BEGIN

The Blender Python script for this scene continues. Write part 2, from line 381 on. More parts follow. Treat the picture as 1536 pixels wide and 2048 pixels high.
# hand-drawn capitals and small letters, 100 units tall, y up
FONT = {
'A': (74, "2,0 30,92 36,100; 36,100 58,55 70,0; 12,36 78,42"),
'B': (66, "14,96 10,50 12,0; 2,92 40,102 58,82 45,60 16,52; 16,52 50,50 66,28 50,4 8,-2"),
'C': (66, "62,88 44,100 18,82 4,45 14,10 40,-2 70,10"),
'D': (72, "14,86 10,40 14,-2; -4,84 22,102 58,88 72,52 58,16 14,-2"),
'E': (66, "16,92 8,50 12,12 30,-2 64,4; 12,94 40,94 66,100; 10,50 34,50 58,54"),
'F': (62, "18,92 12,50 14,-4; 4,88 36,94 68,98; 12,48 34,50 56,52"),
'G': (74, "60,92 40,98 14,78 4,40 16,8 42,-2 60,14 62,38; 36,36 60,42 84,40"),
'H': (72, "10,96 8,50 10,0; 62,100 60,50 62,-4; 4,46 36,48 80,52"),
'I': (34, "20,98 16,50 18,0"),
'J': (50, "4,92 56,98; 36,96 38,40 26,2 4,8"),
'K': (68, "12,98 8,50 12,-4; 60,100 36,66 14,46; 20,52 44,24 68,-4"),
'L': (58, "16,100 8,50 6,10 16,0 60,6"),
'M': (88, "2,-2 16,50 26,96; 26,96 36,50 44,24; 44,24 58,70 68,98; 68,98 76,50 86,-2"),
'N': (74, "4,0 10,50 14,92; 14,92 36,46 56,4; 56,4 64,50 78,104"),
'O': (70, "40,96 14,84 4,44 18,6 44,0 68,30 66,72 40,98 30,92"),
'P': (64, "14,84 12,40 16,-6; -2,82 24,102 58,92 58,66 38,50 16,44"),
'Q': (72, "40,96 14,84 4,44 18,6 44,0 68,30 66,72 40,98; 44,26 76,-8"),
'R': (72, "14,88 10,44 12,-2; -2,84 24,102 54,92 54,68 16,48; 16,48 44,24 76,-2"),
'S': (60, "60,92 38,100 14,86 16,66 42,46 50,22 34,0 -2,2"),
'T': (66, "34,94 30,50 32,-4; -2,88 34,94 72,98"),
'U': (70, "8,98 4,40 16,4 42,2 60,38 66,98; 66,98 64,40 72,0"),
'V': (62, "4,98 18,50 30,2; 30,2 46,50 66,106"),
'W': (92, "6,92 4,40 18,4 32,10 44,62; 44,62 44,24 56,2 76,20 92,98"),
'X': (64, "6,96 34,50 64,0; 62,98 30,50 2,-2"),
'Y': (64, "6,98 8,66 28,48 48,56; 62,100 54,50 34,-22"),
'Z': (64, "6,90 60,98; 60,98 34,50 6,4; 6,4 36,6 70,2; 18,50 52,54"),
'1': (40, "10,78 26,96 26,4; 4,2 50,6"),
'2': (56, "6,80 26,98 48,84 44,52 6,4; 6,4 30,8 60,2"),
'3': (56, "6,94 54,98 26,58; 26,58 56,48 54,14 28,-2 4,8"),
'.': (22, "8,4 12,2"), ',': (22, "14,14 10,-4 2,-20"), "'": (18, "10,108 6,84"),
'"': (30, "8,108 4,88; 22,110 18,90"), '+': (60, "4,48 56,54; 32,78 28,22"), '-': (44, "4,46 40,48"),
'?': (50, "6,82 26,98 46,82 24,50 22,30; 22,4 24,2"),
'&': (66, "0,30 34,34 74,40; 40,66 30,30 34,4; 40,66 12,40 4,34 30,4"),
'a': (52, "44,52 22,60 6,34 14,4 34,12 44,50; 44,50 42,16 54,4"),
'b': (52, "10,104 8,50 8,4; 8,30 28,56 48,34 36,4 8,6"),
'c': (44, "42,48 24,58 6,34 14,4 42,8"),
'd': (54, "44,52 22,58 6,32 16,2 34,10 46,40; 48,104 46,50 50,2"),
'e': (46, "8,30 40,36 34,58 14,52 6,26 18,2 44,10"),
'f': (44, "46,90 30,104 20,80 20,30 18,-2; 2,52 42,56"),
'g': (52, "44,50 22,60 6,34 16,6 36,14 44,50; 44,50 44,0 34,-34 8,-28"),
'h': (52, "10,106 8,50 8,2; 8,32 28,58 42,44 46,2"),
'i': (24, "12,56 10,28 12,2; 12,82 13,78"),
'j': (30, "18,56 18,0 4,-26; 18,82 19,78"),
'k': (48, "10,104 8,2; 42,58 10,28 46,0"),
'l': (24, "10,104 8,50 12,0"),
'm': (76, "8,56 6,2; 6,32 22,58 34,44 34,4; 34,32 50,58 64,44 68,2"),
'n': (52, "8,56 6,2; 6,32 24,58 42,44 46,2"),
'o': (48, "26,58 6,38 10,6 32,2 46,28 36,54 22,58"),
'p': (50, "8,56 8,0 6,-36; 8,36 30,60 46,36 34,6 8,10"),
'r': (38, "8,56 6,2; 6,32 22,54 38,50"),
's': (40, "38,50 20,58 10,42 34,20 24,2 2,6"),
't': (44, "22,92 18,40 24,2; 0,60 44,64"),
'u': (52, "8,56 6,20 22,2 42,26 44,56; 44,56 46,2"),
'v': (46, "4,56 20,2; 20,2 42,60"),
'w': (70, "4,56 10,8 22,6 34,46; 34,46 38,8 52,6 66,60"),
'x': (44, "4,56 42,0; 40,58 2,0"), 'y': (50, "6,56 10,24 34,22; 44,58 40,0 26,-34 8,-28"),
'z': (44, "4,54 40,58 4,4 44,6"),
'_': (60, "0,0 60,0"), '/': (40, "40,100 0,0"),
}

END

Aim of the task:
Extract each line of the listing above, copying it word for word.

Right answer:
The Blender Python script for this scene continues. Write part 2, from line 381 on. More parts follow. Treat the picture as 1536 pixels wide and 2048 pixels high.
# hand-drawn capitals and small letters, 100 units tall, y up
FONT = {
'A': (74, "2,0 30,92 36,100; 36,100 58,55 70,0; 12,36 78,42"),
'B': (66, "14,96 10,50 12,0; 2,92 40,102 58,82 45,60 16,52; 16,52 50,50 66,28 50,4 8,-2"),
'C': (66, "62,88 44,100 18,82 4,45 14,10 40,-2 70,10"),
'D': (72, "14,86 10,40 14,-2; -4,84 22,102 58,88 72,52 58,16 14,-2"),
'E': (66, "16,92 8,50 12,12 30,-2 64,4; 12,94 40,94 66,100; 10,50 34,50 58,54"),
'F': (62, "18,92 12,50 14,-4; 4,88 36,94 68,98; 12,48 34,50 56,52"),
'G': (74, "60,92 40,98 14,78 4,40 16,8 42,-2 60,14 62,38; 36,36 60,42 84,40"),
'H': (72, "10,96 8,50 10,0; 62,100 60,50 62,-4; 4,46 36,48 80,52"),
'I': (34, "20,98 16,50 18,0"),
'J': (50, "4,92 56,98; 36,96 38,40 26,2 4,8"),
'K': (68, "12,98 8,50 12,-4; 60,100 36,66 14,46; 20,52 44,24 68,-4"),
'L': (58, "16,100 8,50 6,10 16,0 60,6"),
'M': (88, "2,-2 16,50 26,96; 26,96 36,50 44,24; 44,24 58,70 68,98; 68,98 76,50 86,-2"),
'N': (74, "4,0 10,50 14,92; 14,92 36,46 56,4; 56,4 64,50 78,104"),
'O': (70, "40,96 14,84 4,44 18,6 44,0 68,30 66,72 40,98 30,92"),
'P': (64, "14,84 12,40 16,-6; -2,82 24,102 58,92 58,66 38,50 16,44"),
'Q': (72, "40,96 14,84 4,44 18,6 44,0 68,30 66,72 40,98; 44,26 76,-8"),
'R': (72, "14,88 10,44 12,-2; -2,84 24,102 54,92 54,68 16,48; 16,48 44,24 76,-2"),
'S': (60, "60,92 38,100 14,86 16,66 42,46 50,22 34,0 -2,2"),
'T': (66, "34,94 30,50 32,-4; -2,88 34,94 72,98"),
'U': (70, "8,98 4,40 16,4 42,2 60,38 66,98; 66,98 64,40 72,0"),
'V': (62, "4,98 18,50 30,2; 30,2 46,50 66,106"),
'W': (92, "6,92 4,40 18,4 32,10 44,62; 44,62 44,24 56,2 76,20 92,98"),
'X': (64, "6,96 34,50 64,0; 62,98 30,50 2,-2"),
'Y': (64, "6,98 8,66 28,48 48,56; 62,100 54,50 34,-22"),
'Z': (64, "6,90 60,98; 60,98 34,50 6,4; 6,4 36,6 70,2; 18,50 52,54"),
'1': (40, "10,78 26,96 26,4; 4,2 50,6"),
'2': (56, "6,80 26,98 48,84 44,52 6,4; 6,4 30,8 60,2"),
'3': (56, "6,94 54,98 26,58; 26,58 56,48 54,14 28,-2 4,8"),
'.': (22, "8,4 12,2"), ',': (22, "14,14 10,-4 2,-20"), "'": (18, "10,108 6,84"),
'"': (30, "8,108 4,88; 22,110 18,90"), '+': (60, "4,48 56,54; 32,78 28,22"), '-': (44, "4,46 40,48"),
'?': (50, "6,82 26,98 46,82 24,50 22,30; 22,4 24,2"),
'&': (66, "0,30 34,34 74,40; 40,66 30,30 34,4; 40,66 12,40 4,34 30,4"),
'a': (52, "44,52 22,60 6,34 14,4 34,12 44,50; 44,50 42,16 54,4"),
'b': (52, "10,104 8,50 8,4; 8,30 28,56 48,34 36,4 8,6"),
'c': (44, "42,48 24,58 6,34 14,4 42,8"),
'd': (54, "44,52 22,58 6,32 16,2 34,10 46,40; 48,104 46,50 50,2"),
'e': (46, "8,30 40,36 34,58 14,52 6,26 18,2 44,10"),
'f': (44, "46,90 30,104 20,80 20,30 18,-2; 2,52 42,56"),
'g': (52, "44,50 22,60 6,34 16,6 36,14 44,50; 44,50 44,0 34,-34 8,-28"),
'h': (52, "10,106 8,50 8,2; 8,32 28,58 42,44 46,2"),
'i': (24, "12,56 10,28 12,2; 12,82 13,78"),
'j': (30, "18,56 18,0 4,-26; 18,82 19,78"),
'k': (48, "10,104 8,2; 42,58 10,28 46,0"),
'l': (24, "10,104 8,50 12,0"),
'm': (76, "8,56 6,2; 6,32 22,58 34,44 34,4; 34,32 50,58 64,44 68,2"),
'n': (52, "8,56 6,2; 6,32 24,58 42,44 46,2"),
'o': (48, "26,58 6,38 10,6 32,2 46,28 36,54 22,58"),
'p': (50, "8,56 8,0 6,-36; 8,36 30,60 46,36 34,6 8,10"),
'r': (38, "8,56 6,2; 6,32 22,54 38,50"),
's': (40, "38,50 20,58 10,42 34,20 24,2 2,6"),
't': (44, "22,92 18,40 24,2; 0,60 44,64"),
'u': (52, "8,56 6,20 22,2 42,26 44,56; 44,56 46,2"),
'v': (46, "4,56 20,2; 20,2 42,60"),
'w': (70, "4,56 10,8 22,6 34,46; 34,46 38,8 52,6 66,60"),
'x': (44, "4,56 42,0; 40,58 2,0"), 'y': (50, "6,56 10,24 34,22; 44,58 40,0 26,-34 8,-28"),
'z': (44, "4,54 40,58 4,4 44,6"),
'_': (60, "0,0 60,0"), '/': (40, "40,100 0,0"),
}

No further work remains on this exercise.